WEST SIDE STORY
Had she one bullet left and they played the show in reverse, I would have taken that bullet to save myself from two and a half hours of torture. How a work of such magnitude, one which deals with the pertinent issue of race relations in America could loose its edge, at a time when Donald Trump is president, a gob-smacking revelation. Whoever was responsible for this remount of West Side Story needs to be smacked down hard.
The curtain rises, the lights come up on stage and the show begins with promise, because, hell, it is West Side Story, after all, but, from the get go, there are issues. If you are going to see this work – wear sunglasses because, whoever designed the lighting, has done so in way that performers appear as no more than white blurs on stage. Was this a deliberate choice at the 11th hour to disguise the quagmire of shite that’s been served up? In this barren waste land of mediocrity, there is no way or nowhere to hide. Casting is so wrong; the two leads, share no chemistry, it’s like two wet fish gasping for breath trying to procreate out of water. In extension to this, even the choreographic fight scenes look more like a group of toads fornicating on heat.
All the life has been sucked out of the original score, the only song to remain lingering post performance is America, arguably the highlight of the original work.
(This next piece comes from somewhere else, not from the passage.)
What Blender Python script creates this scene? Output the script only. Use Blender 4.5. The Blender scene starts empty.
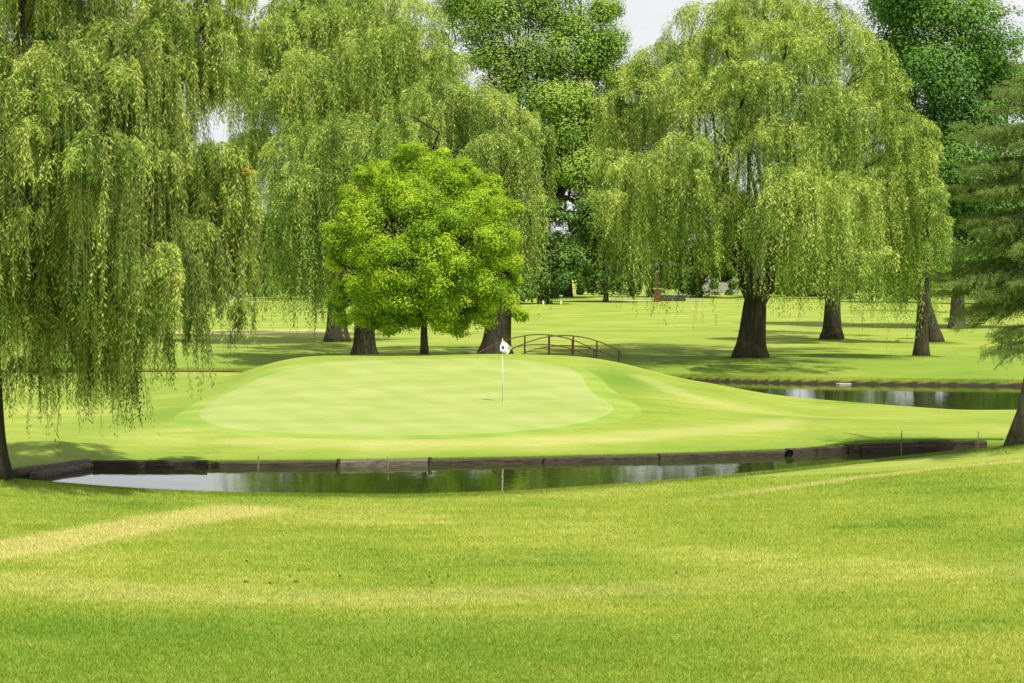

Though in this re-staging, the only reason for the song to remain is due it being reduced to level caricatured musicality you find in the Chipmunks franchise; but, at least, you could sit through these films without wanting to claw your eyes out.
The creative team should also go back to the drawing board, whip out a dictionary and look up what ‘art direction’ means, because there is simply none present; it’s a mishmash of unconnected lighting states, basic projections, there is no visual continuity anywhere.
Though the real issues here are far bigger than the stage. Because, there is nothing wrong with remounts per-se, but if you’re going to do one, do it well- exacting to the very measures of the original work, or dream bigger and intensify, take responsibility and start conversations with audiences like only a main stage company can, or get out of the way.
The story, central to this work, at its very essence is a tragedy with themes that course through it, that resonate now more than ever, not just in relation to Trump, but in the closing of borders, in the constant other-ing of immigrants, in gun violence, in the kind of society in which we all now live.
This production stands to represent the pinnacle of Australian arts, I say this in regards to the amount of money that is continually poured into the Opera Australia’s coffers by our major funding bodies. This, in a time when those working in the independent, and small to medium arts sectors – (those inciting of real conversation and bold thinking) – have begun to feel the pinch from funding cuts that were handed down a couple of years back. In West Side Story, we can see where all this funding has gone, and it is nothing short of an outrage. It is an insult to Australian audiences, artists, and to the very cultural fabric of this country.